3. Hat der Erblasser die vorgerichtliche Geschäftsgebühr des Rechtsanwaltes gezahlt, ist der alleinerbende Dritte (hier die Klägerin) im Sinne des § 15a RVG so zu behandeln, als stamme die Zahlung von ihm.

 

Erstattung eines Privatgutachten

OLG Koblenz, Beschluss vom 23.6.2016, 14 W 319/16

1. Zur zweckentsprechenden Rechtsverfolgung notwendig ist die Einholung eines Privatgutachten, wenn eine verständige und wirtschaftlich vernünftig denkende Partei die Kosten auslösende Maßnahme ex ante als sachdienlich ansehen durfte.

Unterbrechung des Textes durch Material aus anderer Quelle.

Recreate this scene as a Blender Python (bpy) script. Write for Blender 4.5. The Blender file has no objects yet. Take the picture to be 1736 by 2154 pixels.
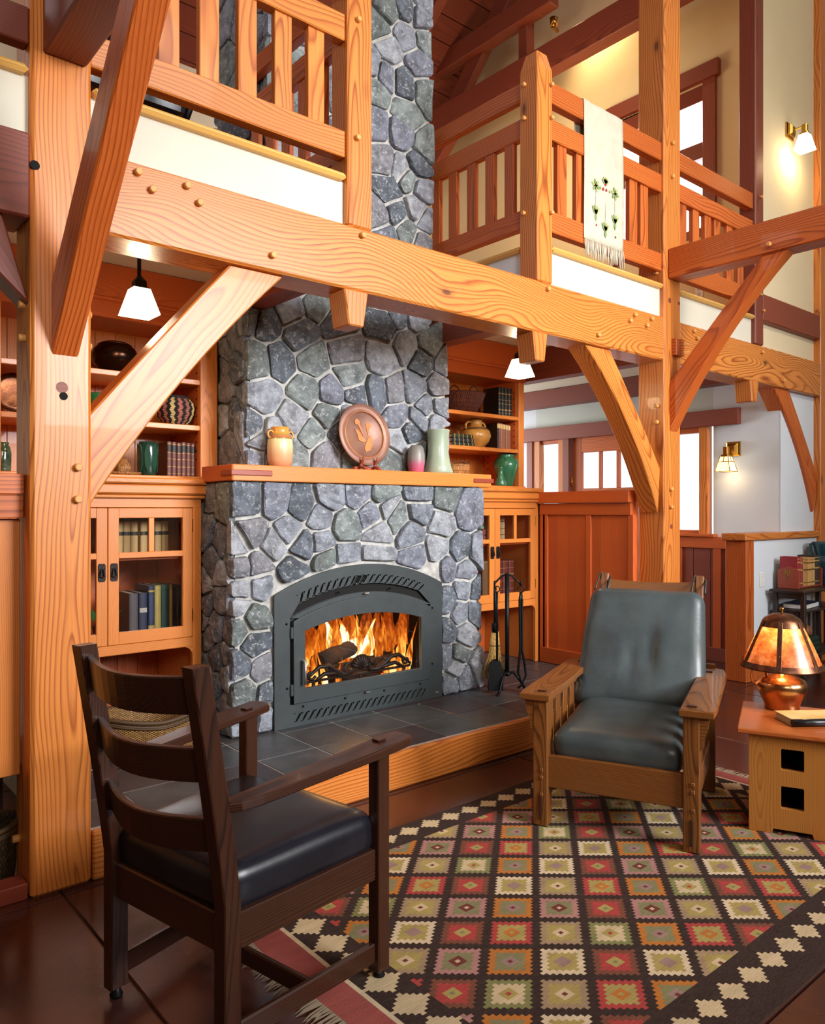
import bpy, bmesh, math, random
from mathutils import Matrix, Vector, noise
C = bpy.context.scene
COL = C.collection
rnd = random.Random(11)
PI = math.pi
# ------------------------------------------------------------------ camera, light, exposure
cam_d = bpy.data.cameras.new('camera'); cam = bpy.data.objects.new('camera', cam_d); COL.objects.link(cam)
cam_d.sensor_fit = 'HORIZONTAL'; cam_d.sensor_width = 36.0; cam_d.lens = 1624.0/1736.0*36.0
cam_d.shift_y = -4.0/1736.0; cam_d.clip_start = 0.05
cam.location = (0, 0, 1.32); cam.rotation_euler = (PI/2, 0, -math.radians(40.23))
C.camera = cam
C.view_settings.view_transform = 'Standard'; C.view_settings.look = 'None'
C.view_settings.gamma = 1.0; C.view_settings.use_curve_mapping = False
C.view_settings.exposure = 0.0
w = bpy.data.worlds.new('sky'); C.world = w; w.use_nodes = True
bgn = w.node_tree.nodes['Background']; bgn.inputs[0].default_value = (0.86, 0.93, 1.0, 1); bgn.inputs[1].default_value = 1.6
def light(name, kind, loc, energy, color=(1, 1, 1), rot=None, target=None, **kw):
    d = bpy.data.lights.new(name, kind); o = bpy.data.objects.new(name, d); COL.objects.link(o)
    d.energy = energy; d.color = color; o.location = loc
    if rot: o.rotation_euler = rot
    if target is not None:
        o.rotation_euler = (Vector(target)-Vector(loc)).to_track_quat('-Z', 'Y').to_euler()
    for k, v in kw.items(): setattr(d, k, v)
    return o
# added lamp standing in for assumed windows behind the camera; wall modelled solid
light('assumed_daylight', 'AREA', (3.9, -3.6, 3.3), 142, (0.97, 0.98, 1.0), target=(2.9, 3.4, 1.75), shape='RECTANGLE', size=2.8, size_y=2.0, spread=1.25)
# added fill lamp behind the camera; no side window stands there
light('side_fill', 'AREA', (-0.2, -2.6, 3.4), 24, (1.0, 0.95, 0.88), target=(2.3, 2.9, 2.35), shape='RECTANGLE', size=1.4, size_y=1.4, spread=1.2)
# unseen fill lamp added to brighten the entry; no window there
light('entry_fill', 'AREA', (5.3, 7.2, 1.6), 85, (0.93, 0.97, 1.0), target=(6.1, 3.4, 1.5), shape='RECTANGLE', size=1.2, size_y=1.4)

# unseen high fill added for the upper right walls, and daylight from the loft window
light('high_fill', 'AREA', (3.2, -3.0, 6.6), 75, (1.0, 0.93, 0.80), target=(5.6, 3.2, 4.3), shape='RECTANGLE', size=2.6, size_y=1.0, spread=1.9)
light('loft_daylight', 'AREA', (6.80, 3.95, 4.6), 60, (0.97, 0.96, 1.0), target=(4.6, 4.5, 3.2), shape='RECTANGLE', size=0.8, size_y=1.1)

light('assumed_side_daylight', 'AREA', (-1.6, 5.2, 4.6), 26, (0.92, 0.96, 1.0), target=(2.1, 3.9, 3.9), shape='RECTANGLE', size=1.0, size_y=1.2)  # lamp added for daylight assumed from the left; no opening in that wall

# ------------------------------------------------------------------ materials
def lin(h):
    h = h.lstrip('#'); r = []
    for i in (0, 2, 4):
        v = int(h[i:i+2], 16)/255.0
        r.append(v/12.92 if v <= 0.04045 else ((v+0.055)/1.055)**2.4)
    return (r[0], r[1], r[2], 1)
def newmat(name):
    m = bpy.data.materials.new(name); m.use_nodes = True
    nt = m.node_tree; b = nt.nodes['Principled BSDF']
    return m, nt, b
def nd(nt, typ, **kw):
    n = nt.nodes.new(typ)
    for k, v in kw.items():
        if k.startswith('i_'): n.inputs[k[2:].replace('_', ' ')].default_value = v
        else: setattr(n, k, v)
    return n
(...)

2. Die Notwendigkeit ist zu begründen und glaubhaft zu machen (§ 104 Abs. 2 S. 1 ZPO). Die Bezugnahme auf eine Stundenaufstellung ist dabei nicht ausreichend, wenn dort nur formelhaft Tätigkeiten aufgeführt sind, die die Notwendigkeit nicht begründen (hier: „Telefonat“, „Durchsicht Klageschrift“, „Texte erstellt“ „Schreiben“, „Ortsbesichtigung“, „Schriftverkehr“, „Durchsicht Unterlagen“, Durchsicht BWSV, „Text für BWSV“ usw.). 

3. Zur Begründung der Notwendigkeit gehört auch, dass dargelegt wird, dass die notwendigen Erkenntnisse der Partei weder durch ein selbständiges Beweisverfahren noch durch die gerichtliche Beweisaufnahme vermittelt werden können.